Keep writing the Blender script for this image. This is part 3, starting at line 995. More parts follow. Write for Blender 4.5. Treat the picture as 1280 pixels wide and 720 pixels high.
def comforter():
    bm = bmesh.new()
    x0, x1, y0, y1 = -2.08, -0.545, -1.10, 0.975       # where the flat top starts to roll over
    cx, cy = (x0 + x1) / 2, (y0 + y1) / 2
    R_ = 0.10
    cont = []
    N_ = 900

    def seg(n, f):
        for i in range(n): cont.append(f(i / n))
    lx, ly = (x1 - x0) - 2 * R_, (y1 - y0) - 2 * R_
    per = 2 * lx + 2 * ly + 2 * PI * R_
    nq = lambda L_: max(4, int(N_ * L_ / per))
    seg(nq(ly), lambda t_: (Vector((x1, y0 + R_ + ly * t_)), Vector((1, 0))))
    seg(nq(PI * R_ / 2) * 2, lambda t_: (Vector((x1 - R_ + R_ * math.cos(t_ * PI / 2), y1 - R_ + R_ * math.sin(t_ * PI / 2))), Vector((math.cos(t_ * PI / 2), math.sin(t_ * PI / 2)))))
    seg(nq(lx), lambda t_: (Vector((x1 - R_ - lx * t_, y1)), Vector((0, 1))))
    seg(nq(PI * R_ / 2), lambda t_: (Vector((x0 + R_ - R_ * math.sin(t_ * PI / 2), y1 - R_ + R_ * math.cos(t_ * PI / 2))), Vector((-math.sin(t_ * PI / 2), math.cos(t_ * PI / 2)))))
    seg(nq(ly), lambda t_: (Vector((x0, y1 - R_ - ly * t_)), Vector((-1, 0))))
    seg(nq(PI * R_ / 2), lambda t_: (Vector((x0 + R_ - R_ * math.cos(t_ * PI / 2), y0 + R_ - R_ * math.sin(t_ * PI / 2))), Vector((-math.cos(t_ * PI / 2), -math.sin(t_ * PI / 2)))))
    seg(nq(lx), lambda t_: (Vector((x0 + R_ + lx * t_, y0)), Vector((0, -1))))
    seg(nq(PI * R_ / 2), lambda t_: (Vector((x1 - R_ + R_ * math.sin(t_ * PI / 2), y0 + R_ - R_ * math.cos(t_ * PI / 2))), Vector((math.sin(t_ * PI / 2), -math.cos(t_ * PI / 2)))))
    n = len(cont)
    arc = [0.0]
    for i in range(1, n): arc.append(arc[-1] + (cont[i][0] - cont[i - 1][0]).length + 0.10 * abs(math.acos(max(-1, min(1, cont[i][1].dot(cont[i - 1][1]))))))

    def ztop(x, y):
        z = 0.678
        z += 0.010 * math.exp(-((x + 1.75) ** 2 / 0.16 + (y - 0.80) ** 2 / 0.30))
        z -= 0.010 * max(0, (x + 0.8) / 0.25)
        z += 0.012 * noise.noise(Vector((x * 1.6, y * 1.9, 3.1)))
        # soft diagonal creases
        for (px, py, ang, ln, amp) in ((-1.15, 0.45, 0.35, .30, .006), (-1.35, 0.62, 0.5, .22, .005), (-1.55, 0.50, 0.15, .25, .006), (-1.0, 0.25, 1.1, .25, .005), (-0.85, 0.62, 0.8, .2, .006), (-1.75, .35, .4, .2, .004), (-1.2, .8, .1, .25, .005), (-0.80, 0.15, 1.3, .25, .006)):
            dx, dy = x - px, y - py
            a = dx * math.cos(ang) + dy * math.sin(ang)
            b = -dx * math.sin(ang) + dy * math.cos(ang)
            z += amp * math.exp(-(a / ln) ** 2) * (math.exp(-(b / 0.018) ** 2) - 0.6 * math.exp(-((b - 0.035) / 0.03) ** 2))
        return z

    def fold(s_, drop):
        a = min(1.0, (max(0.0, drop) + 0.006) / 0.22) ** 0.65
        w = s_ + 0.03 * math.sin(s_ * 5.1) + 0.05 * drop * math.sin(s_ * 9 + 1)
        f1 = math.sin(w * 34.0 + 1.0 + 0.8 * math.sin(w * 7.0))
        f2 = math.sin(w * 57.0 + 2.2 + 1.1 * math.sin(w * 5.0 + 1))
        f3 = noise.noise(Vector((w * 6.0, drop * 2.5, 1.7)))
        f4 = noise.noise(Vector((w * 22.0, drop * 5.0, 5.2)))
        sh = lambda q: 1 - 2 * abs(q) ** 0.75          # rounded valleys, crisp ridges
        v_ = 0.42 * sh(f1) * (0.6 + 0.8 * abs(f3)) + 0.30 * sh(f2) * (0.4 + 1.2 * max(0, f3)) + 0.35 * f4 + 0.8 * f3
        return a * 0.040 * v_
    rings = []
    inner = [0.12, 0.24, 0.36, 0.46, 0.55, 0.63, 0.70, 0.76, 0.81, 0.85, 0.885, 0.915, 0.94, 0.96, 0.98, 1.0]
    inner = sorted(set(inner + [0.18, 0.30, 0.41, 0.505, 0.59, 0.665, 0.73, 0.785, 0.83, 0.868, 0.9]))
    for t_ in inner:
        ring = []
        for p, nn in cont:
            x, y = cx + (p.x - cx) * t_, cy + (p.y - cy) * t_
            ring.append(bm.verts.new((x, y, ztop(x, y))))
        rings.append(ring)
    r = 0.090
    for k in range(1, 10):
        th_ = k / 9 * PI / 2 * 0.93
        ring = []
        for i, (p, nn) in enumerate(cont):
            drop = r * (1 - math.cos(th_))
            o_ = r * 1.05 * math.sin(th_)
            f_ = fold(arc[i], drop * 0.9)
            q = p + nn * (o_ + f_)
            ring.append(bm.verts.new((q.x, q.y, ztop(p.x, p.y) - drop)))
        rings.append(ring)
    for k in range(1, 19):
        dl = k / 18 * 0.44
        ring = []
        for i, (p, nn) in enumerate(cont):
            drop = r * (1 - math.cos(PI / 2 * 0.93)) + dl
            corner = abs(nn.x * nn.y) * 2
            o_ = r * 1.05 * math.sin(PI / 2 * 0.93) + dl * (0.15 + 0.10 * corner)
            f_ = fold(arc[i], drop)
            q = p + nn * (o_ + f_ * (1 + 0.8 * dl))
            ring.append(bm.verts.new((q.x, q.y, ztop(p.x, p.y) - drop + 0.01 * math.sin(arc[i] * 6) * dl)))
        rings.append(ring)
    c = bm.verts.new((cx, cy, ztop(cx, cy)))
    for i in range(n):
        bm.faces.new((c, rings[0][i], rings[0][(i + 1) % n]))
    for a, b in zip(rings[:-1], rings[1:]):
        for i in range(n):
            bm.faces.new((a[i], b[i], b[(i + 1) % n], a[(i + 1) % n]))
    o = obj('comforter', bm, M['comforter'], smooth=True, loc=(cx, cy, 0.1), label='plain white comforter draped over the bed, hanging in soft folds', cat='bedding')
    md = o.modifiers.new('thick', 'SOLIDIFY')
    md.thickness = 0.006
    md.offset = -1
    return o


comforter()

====

| What you should do |
Extract all of the material exactly as it is written.

| Task output |
Keep writing the Blender script for this image. This is part 3, starting at line 995. More parts follow. Write for Blender 4.5. Treat the picture as 1280 pixels wide and 720 pixels high.
def comforter():
    bm = bmesh.new()
    x0, x1, y0, y1 = -2.08, -0.545, -1.10, 0.975       # where the flat top starts to roll over
    cx, cy = (x0 + x1) / 2, (y0 + y1) / 2
    R_ = 0.10
    cont = []
    N_ = 900

    def seg(n, f):
        for i in range(n): cont.append(f(i / n))
    lx, ly = (x1 - x0) - 2 * R_, (y1 - y0) - 2 * R_
    per = 2 * lx + 2 * ly + 2 * PI * R_
    nq = lambda L_: max(4, int(N_ * L_ / per))
    seg(nq(ly), lambda t_: (Vector((x1, y0 + R_ + ly * t_)), Vector((1, 0))))
    seg(nq(PI * R_ / 2) * 2, lambda t_: (Vector((x1 - R_ + R_ * math.cos(t_ * PI / 2), y1 - R_ + R_ * math.sin(t_ * PI / 2))), Vector((math.cos(t_ * PI / 2), math.sin(t_ * PI / 2)))))
    seg(nq(lx), lambda t_: (Vector((x1 - R_ - lx * t_, y1)), Vector((0, 1))))
    seg(nq(PI * R_ / 2), lambda t_: (Vector((x0 + R_ - R_ * math.sin(t_ * PI / 2), y1 - R_ + R_ * math.cos(t_ * PI / 2))), Vector((-math.sin(t_ * PI / 2), math.cos(t_ * PI / 2)))))
    seg(nq(ly), lambda t_: (Vector((x0, y1 - R_ - ly * t_)), Vector((-1, 0))))
    seg(nq(PI * R_ / 2), lambda t_: (Vector((x0 + R_ - R_ * math.cos(t_ * PI / 2), y0 + R_ - R_ * math.sin(t_ * PI / 2))), Vector((-math.cos(t_ * PI / 2), -math.sin(t_ * PI / 2)))))
    seg(nq(lx), lambda t_: (Vector((x0 + R_ + lx * t_, y0)), Vector((0, -1))))
    seg(nq(PI * R_ / 2), lambda t_: (Vector((x1 - R_ + R_ * math.sin(t_ * PI / 2), y0 + R_ - R_ * math.cos(t_ * PI / 2))), Vector((math.sin(t_ * PI / 2), -math.cos(t_ * PI / 2)))))
    n = len(cont)
    arc = [0.0]
    for i in range(1, n): arc.append(arc[-1] + (cont[i][0] - cont[i - 1][0]).length + 0.10 * abs(math.acos(max(-1, min(1, cont[i][1].dot(cont[i - 1][1]))))))

    def ztop(x, y):
        z = 0.678
        z += 0.010 * math.exp(-((x + 1.75) ** 2 / 0.16 + (y - 0.80) ** 2 / 0.30))
        z -= 0.010 * max(0, (x + 0.8) / 0.25)
        z += 0.012 * noise.noise(Vector((x * 1.6, y * 1.9, 3.1)))
        # soft diagonal creases
        for (px, py, ang, ln, amp) in ((-1.15, 0.45, 0.35, .30, .006), (-1.35, 0.62, 0.5, .22, .005), (-1.55, 0.50, 0.15, .25, .006), (-1.0, 0.25, 1.1, .25, .005), (-0.85, 0.62, 0.8, .2, .006), (-1.75, .35, .4, .2, .004), (-1.2, .8, .1, .25, .005), (-0.80, 0.15, 1.3, .25, .006)):
            dx, dy = x - px, y - py
            a = dx * math.cos(ang) + dy * math.sin(ang)
            b = -dx * math.sin(ang) + dy * math.cos(ang)
            z += amp * math.exp(-(a / ln) ** 2) * (math.exp(-(b / 0.018) ** 2) - 0.6 * math.exp(-((b - 0.035) / 0.03) ** 2))
        return z

    def fold(s_, drop):
        a = min(1.0, (max(0.0, drop) + 0.006) / 0.22) ** 0.65
        w = s_ + 0.03 * math.sin(s_ * 5.1) + 0.05 * drop * math.sin(s_ * 9 + 1)
        f1 = math.sin(w * 34.0 + 1.0 + 0.8 * math.sin(w * 7.0))
        f2 = math.sin(w * 57.0 + 2.2 + 1.1 * math.sin(w * 5.0 + 1))
        f3 = noise.noise(Vector((w * 6.0, drop * 2.5, 1.7)))
        f4 = noise.noise(Vector((w * 22.0, drop * 5.0, 5.2)))
        sh = lambda q: 1 - 2 * abs(q) ** 0.75          # rounded valleys, crisp ridges
        v_ = 0.42 * sh(f1) * (0.6 + 0.8 * abs(f3)) + 0.30 * sh(f2) * (0.4 + 1.2 * max(0, f3)) + 0.35 * f4 + 0.8 * f3
        return a * 0.040 * v_
    rings = []
    inner = [0.12, 0.24, 0.36, 0.46, 0.55, 0.63, 0.70, 0.76, 0.81, 0.85, 0.885, 0.915, 0.94, 0.96, 0.98, 1.0]
    inner = sorted(set(inner + [0.18, 0.30, 0.41, 0.505, 0.59, 0.665, 0.73, 0.785, 0.83, 0.868, 0.9]))
    for t_ in inner:
        ring = []
        for p, nn in cont:
            x, y = cx + (p.x - cx) * t_, cy + (p.y - cy) * t_
            ring.append(bm.verts.new((x, y, ztop(x, y))))
        rings.append(ring)
    r = 0.090
    for k in range(1, 10):
        th_ = k / 9 * PI / 2 * 0.93
        ring = []
        for i, (p, nn) in enumerate(cont):
            drop = r * (1 - math.cos(th_))
            o_ = r * 1.05 * math.sin(th_)
            f_ = fold(arc[i], drop * 0.9)
            q = p + nn * (o_ + f_)
            ring.append(bm.verts.new((q.x, q.y, ztop(p.x, p.y) - drop)))
        rings.append(ring)
    for k in range(1, 19):
        dl = k / 18 * 0.44
        ring = []
        for i, (p, nn) in enumerate(cont):
            drop = r * (1 - math.cos(PI / 2 * 0.93)) + dl
            corner = abs(nn.x * nn.y) * 2
            o_ = r * 1.05 * math.sin(PI / 2 * 0.93) + dl * (0.15 + 0.10 * corner)
            f_ = fold(arc[i], drop)
            q = p + nn * (o_ + f_ * (1 + 0.8 * dl))
            ring.append(bm.verts.new((q.x, q.y, ztop(p.x, p.y) - drop + 0.01 * math.sin(arc[i] * 6) * dl)))
        rings.append(ring)
    c = bm.verts.new((cx, cy, ztop(cx, cy)))
    for i in range(n):
        bm.faces.new((c, rings[0][i], rings[0][(i + 1) % n]))
    for a, b in zip(rings[:-1], rings[1:]):
        for i in range(n):
            bm.faces.new((a[i], b[i], b[(i + 1) % n], a[(i + 1) % n]))
    o = obj('comforter', bm, M['comforter'], smooth=True, loc=(cx, cy, 0.1), label='plain white comforter draped over the bed, hanging in soft folds', cat='bedding')
    md = o.modifiers.new('thick', 'SOLIDIFY')
    md.thickness = 0.006
    md.offset = -1
    return o


comforter()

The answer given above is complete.